For starters, as one might be able to tell from that plot description, the film is confused about which characters we actually care about. As promising an actor as Dever is, Ticket to Paradise is presumably a film centered on and powered by the movie star charisma of its two legacy leads, and yet it spends far too much time away from them, caught up in the inconsequential relationship between Lily and Gede. The film’s narrative mechanics are similarly out of whack when the time comes for Georgia and David to begin seeing each other in a different light, after years of resentment and hostility. We’re told in the dialogue that they’re starting to get along, but we’ve seen little to no evidence of that and, as the character voicing this points out, if we are, it’s only because they’re bonding via their scheme to goad Lily to not marry Gede. This plan takes up a good portion of the 100-minute film’s second act and the screenplay by Daniel Pipski and the movie’s director, Ol Parker, doesn’t illustrate why we should care about these petty people or why they would be motivated to sabotage their daughter’s life other than the flimsy reasoning that matrimony didn’t work out so well for them either.

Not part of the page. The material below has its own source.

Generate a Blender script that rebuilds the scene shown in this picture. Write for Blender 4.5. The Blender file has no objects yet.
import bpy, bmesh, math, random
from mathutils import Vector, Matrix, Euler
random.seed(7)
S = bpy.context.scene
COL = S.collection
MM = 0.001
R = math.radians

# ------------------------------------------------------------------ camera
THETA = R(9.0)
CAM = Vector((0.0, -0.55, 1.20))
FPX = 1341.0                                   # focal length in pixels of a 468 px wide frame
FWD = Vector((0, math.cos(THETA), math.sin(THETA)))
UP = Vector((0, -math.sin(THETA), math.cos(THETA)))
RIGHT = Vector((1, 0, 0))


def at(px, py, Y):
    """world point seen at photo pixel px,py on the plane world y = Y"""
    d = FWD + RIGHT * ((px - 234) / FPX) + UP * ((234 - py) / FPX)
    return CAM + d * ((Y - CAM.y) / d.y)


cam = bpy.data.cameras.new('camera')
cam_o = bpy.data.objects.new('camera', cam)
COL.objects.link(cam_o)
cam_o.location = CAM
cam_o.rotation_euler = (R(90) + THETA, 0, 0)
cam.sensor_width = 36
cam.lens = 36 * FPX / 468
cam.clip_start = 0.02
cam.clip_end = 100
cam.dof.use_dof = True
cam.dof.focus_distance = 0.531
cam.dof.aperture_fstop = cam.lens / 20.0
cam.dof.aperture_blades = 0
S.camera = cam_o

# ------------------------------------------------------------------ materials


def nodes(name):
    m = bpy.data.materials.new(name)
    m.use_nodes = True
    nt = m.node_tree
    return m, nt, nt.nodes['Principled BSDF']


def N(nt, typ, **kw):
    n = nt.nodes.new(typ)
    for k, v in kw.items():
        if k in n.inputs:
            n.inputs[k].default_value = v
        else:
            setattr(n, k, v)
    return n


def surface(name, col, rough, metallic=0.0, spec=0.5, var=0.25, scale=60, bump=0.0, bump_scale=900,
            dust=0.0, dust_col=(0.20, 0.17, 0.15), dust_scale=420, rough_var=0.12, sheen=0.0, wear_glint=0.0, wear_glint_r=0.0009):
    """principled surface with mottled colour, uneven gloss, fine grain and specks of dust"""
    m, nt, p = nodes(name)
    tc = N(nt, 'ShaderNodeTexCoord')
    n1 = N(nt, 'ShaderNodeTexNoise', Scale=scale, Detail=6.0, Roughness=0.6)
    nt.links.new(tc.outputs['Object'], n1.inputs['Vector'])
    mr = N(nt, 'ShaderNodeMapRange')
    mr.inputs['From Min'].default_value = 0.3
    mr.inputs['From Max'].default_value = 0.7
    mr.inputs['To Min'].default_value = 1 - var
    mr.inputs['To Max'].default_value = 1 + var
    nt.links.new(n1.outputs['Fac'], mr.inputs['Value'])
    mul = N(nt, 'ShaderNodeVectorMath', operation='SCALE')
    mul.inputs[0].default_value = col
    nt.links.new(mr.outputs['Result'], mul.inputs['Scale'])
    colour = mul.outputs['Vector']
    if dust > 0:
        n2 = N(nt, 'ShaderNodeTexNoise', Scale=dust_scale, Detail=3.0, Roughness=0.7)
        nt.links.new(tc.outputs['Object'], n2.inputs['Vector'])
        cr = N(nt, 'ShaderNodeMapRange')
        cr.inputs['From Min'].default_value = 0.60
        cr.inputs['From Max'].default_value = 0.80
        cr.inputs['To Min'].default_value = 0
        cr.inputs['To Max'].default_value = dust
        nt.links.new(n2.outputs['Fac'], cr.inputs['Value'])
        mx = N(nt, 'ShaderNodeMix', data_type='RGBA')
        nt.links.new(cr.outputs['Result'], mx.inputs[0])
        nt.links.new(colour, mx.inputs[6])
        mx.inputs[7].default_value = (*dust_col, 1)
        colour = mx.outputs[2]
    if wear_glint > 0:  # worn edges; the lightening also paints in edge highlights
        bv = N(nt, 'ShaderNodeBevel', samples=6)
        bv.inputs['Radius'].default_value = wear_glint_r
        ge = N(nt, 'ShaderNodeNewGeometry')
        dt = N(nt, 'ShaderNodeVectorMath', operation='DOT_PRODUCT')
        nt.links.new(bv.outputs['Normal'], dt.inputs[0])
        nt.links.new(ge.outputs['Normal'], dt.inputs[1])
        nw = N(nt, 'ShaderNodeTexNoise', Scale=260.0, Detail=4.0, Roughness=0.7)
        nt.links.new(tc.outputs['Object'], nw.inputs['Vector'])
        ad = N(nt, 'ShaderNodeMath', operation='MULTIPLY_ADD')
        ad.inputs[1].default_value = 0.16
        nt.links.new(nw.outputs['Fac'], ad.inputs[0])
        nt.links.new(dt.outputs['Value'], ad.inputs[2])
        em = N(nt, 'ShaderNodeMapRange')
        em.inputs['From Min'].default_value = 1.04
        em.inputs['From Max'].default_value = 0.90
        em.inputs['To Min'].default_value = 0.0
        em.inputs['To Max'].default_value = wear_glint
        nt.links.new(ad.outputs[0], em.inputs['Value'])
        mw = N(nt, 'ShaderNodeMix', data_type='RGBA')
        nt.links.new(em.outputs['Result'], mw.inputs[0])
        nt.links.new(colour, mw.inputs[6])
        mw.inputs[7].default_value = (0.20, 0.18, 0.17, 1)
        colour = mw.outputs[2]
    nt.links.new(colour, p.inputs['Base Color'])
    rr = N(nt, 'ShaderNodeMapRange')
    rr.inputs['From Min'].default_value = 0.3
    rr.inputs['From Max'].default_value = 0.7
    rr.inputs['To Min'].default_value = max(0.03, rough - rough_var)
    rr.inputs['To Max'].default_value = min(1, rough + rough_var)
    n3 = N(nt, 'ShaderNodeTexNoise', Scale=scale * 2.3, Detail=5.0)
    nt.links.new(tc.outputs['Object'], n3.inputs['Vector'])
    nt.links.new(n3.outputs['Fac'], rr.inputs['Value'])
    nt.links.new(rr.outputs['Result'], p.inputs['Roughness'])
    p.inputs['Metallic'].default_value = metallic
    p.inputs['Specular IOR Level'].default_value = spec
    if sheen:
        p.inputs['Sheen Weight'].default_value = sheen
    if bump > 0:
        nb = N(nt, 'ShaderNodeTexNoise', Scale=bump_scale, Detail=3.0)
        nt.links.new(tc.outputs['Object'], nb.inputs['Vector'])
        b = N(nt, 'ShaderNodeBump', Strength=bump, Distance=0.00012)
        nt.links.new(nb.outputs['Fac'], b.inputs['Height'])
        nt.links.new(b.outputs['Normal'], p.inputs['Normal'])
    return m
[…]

In fact, the script is really the primary issue here, because a classically molded comedy of remarriage such as this one (a subgenre that harks back to 1930s and ‘40s classics like The Philadelphia Story and The Lady Eve) ought to deliver pithy rejoinders and taut, wordy conversations, at which Ticket to Paradise tries and fails. From the moment Roberts and Clooney start bickering, it’s clear they don’t have the witty material this set-up requires — almost all of the exchanges between the pair play like an inexact facsimile of clever banter. The screenplay basically has two modes: in keeping with the overly cruel temperament of both leads, it offers up tone-deaf jokes such as the comparison of Georgia to a “very attractive horse.” Or, conversely, Parker and Pipski traffic in cheap pop psychology: “being loved is not the same as loving.”

The second category is the stuff of many much more successful films in this genre, because if the performances and filmmaking can breathe life into clichés, they’re as good as new. But Roberts and Clooney struggle to spark any tangible magnetism, either together or apart. Clooney in particular mostly flounders — one is left yearning for the careful tonal calibration and sharp pens of the Coen Brothers, with whom the star made, among other things, the unfairly maligned screwball rom-com Intolerable Cruelty. His line readings in Ticket to Paradise are half-hearted and unconvincing and his presence forced, leaving this critic wondering if (absent the Coens’ guidance), he’s ever been an actor of much stature in the first place. Likewise, the film itself does its best to make us forget why this once-vital genre was valuable.